I subscribe to the electronic newsletter of the Rocky Mountain Institute (rmi.org), which is a well-known, U.S.-based non-profit organization dedicated to researching, consulting, and educating in the field of sustainability, with a special focus on profitable innovations for energy and resource efficiency. A recent issue contains a summary of an excellent report on Shenzhen’s path to global leadership in electric logistics vehicles. Shenzhen has clearly taken on a role I have been proposing for Macau for several years. We seem to be losing a race that was ours to win!
Among other pollutants, the internal combustion engine (ICE) is globally responsible for about 15% of man-made atmospheric carbon dioxide emissions, and thus it is a major contributor to global warming. Eliminating ICEs is a key goal in decarbonizing mankind’s future and this largely means using electric motors in vehicles. As they are a major part of the global vehicle fleet, it is a good idea to start by electrifying buses, taxis and logistics vehicles.
Through an array of deliberate local government policies and other initiatives, the city of Shenzhen in Southern China was able to increase its fleet of electric logistics vehicles, vans and light/medium trucks from 300 to approximately 62,000 between 2015 and 2018. Their long-term aim is to completely electrify Shenzhen’s transportation systems.
Shenzhen achieved these results by providing subsidies for vehicles and charging infrastructure, mandating the number of charging stations for public vehicle to be available in different districts, and reducing electricity prices for recharging and regulating charging service fees. It also nurtured the market to ensure the availability of suitable electric vehicles (about 45 brands are competing in the market) and the emergence of leasing companies to provide vehicles, recharging and maintenance services to logistics companies.
The Shenzhen government has also been very proactive in collecting huge volumes of data about their initiatives and making this data widely available; including their successes and their failures. They want their city to become a reference to help other cities to follow similar and even better paths to transportation electrification. No doubt, they aim to be a source for equipment and consulting expertise for these other cities.
As well as affordable vehicle availability, recharging infrastructure is a key issue, and here Shenzhen has had some missteps that they are in the process of rectifying. In their initial planning Shenzhen assumed that most demand would be for slow overnight vehicle recharging at the outskirts of the city. It turns out, naturally enough, that logistics companies want to do their recharging in the city where they make most of their deliveries, and they favor rapid recharging during the daytime. Rapid recharging puts significant extra demands on the electricity distribution network and drivers need places to relax (such as restaurants) if they are recharging their vehicles during slow daytime periods. They have also found that vehicle recharging infrastructure can be unreliable and drivers need to know about the status and availability of recharging spots before driving to them. Finally, they have experienced many problems with ICE delivery vans occupying recharging spots because they are cheap parking spaces.

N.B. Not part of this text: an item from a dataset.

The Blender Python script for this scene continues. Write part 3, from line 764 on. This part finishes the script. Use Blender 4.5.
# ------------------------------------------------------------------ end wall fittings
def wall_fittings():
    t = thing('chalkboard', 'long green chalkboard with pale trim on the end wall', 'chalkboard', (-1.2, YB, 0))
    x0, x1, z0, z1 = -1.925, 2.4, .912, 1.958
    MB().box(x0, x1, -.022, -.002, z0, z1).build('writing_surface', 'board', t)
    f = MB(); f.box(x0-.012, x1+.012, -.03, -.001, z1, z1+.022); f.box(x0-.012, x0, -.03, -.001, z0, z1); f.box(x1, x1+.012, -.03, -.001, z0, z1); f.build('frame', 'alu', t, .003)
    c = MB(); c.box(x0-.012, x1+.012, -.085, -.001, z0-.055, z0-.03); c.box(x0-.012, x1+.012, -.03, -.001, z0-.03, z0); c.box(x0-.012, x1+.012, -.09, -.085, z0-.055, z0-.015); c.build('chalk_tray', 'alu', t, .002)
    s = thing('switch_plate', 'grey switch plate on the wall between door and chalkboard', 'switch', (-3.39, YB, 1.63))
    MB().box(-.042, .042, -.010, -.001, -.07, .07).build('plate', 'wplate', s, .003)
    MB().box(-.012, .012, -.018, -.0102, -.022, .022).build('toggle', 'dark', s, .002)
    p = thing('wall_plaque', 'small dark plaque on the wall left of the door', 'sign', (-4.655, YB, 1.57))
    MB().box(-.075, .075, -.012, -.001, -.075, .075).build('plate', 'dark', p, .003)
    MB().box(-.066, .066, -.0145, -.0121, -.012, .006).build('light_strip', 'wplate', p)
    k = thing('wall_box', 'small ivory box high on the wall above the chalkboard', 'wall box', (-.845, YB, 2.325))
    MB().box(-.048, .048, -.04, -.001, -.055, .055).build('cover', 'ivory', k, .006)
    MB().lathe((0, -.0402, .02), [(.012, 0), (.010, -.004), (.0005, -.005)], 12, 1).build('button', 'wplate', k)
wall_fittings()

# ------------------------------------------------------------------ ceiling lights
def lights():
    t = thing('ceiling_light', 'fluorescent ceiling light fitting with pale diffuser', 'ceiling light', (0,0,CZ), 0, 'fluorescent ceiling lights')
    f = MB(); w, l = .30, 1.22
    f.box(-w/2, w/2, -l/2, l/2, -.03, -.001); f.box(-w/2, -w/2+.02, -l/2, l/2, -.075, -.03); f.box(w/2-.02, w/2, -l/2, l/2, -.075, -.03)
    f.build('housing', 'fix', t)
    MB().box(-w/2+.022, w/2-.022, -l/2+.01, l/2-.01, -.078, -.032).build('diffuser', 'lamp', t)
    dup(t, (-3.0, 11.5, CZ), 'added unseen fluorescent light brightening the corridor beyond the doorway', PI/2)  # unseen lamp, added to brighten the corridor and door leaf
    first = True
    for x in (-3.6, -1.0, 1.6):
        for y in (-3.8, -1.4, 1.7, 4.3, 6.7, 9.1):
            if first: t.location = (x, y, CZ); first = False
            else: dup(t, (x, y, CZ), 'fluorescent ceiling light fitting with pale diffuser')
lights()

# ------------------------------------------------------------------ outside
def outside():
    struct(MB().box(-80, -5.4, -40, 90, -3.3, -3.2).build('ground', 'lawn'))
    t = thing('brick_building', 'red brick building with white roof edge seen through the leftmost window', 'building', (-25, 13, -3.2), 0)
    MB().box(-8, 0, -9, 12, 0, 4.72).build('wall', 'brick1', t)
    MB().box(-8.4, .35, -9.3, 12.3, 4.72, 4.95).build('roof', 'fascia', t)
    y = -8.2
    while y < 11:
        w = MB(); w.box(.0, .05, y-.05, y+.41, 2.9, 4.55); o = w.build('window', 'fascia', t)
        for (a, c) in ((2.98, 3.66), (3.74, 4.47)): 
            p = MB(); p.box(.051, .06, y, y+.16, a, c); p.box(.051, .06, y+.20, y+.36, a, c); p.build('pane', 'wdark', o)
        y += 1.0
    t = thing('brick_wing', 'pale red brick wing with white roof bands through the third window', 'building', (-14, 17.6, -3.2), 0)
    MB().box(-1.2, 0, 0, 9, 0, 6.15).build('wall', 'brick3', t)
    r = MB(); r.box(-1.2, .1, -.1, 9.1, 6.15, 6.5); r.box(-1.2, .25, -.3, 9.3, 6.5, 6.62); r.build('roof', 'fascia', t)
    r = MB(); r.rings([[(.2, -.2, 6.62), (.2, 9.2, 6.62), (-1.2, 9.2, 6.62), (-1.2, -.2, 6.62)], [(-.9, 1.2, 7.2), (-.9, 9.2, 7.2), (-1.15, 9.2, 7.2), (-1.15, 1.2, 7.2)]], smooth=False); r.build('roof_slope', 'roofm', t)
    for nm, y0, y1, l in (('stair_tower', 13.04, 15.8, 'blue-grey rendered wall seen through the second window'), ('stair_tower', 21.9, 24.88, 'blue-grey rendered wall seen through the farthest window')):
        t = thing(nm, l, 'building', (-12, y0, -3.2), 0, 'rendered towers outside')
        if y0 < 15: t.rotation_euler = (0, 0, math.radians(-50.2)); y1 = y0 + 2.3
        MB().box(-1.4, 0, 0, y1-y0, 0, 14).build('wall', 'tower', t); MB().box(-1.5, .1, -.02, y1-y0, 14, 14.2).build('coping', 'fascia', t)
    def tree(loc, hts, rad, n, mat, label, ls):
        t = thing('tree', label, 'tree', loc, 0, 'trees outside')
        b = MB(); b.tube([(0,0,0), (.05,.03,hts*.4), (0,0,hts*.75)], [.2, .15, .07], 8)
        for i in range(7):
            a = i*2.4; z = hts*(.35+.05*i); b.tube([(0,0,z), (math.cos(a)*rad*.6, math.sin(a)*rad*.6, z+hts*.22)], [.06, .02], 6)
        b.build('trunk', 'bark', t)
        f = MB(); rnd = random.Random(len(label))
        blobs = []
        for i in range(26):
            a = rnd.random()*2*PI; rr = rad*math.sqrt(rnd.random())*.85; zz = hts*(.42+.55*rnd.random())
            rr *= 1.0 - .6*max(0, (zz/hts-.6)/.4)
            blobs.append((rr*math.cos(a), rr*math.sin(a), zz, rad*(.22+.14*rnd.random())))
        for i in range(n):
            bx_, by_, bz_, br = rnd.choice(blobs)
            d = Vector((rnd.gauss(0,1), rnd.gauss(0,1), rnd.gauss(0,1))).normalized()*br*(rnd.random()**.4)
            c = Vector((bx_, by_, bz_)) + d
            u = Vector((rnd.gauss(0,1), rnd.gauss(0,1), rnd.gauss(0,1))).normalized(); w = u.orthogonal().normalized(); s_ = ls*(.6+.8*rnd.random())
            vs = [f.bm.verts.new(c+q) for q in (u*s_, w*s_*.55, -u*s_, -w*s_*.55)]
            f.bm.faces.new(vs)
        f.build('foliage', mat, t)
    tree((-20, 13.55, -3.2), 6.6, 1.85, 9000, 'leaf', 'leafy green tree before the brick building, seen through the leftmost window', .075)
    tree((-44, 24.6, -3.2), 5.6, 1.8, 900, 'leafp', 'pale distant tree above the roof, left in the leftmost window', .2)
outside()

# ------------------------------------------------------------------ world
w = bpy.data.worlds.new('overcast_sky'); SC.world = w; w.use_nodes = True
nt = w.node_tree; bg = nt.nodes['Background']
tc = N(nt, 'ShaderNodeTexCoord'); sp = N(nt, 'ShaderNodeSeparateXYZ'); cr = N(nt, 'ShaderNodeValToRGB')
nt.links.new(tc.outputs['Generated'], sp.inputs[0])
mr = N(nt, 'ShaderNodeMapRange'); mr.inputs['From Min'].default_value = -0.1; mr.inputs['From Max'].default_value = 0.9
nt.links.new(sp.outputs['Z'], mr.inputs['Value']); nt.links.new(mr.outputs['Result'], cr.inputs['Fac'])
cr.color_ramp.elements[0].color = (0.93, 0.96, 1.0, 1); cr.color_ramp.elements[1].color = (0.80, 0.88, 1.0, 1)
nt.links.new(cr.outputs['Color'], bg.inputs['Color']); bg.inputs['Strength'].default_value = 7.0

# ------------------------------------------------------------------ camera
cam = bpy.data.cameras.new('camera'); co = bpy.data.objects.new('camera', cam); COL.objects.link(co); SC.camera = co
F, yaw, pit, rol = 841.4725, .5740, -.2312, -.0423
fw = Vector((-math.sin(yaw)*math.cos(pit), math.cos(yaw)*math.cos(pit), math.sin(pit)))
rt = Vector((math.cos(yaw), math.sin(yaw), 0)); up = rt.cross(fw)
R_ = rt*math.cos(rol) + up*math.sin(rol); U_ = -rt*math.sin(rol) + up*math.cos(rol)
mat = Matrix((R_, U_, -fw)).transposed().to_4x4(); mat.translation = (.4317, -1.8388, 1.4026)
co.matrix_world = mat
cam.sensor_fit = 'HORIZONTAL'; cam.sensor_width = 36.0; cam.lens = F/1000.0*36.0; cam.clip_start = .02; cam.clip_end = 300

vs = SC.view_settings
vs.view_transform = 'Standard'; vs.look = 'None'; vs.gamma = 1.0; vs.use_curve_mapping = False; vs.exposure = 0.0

While you may argue about the autocratic way that the Chinese cities are run, it is difficult to fault their achievements. (Also, in my experience, local governments in many places seem to rule by fiat, and not really consider the voice of its residents.) In the case of Shenzhen, the city government has a long history of demonstrating the depth and sophistication of its vision and its clear focus on improving its residents’ quality of life. One can only wish we had such capable government in Macau.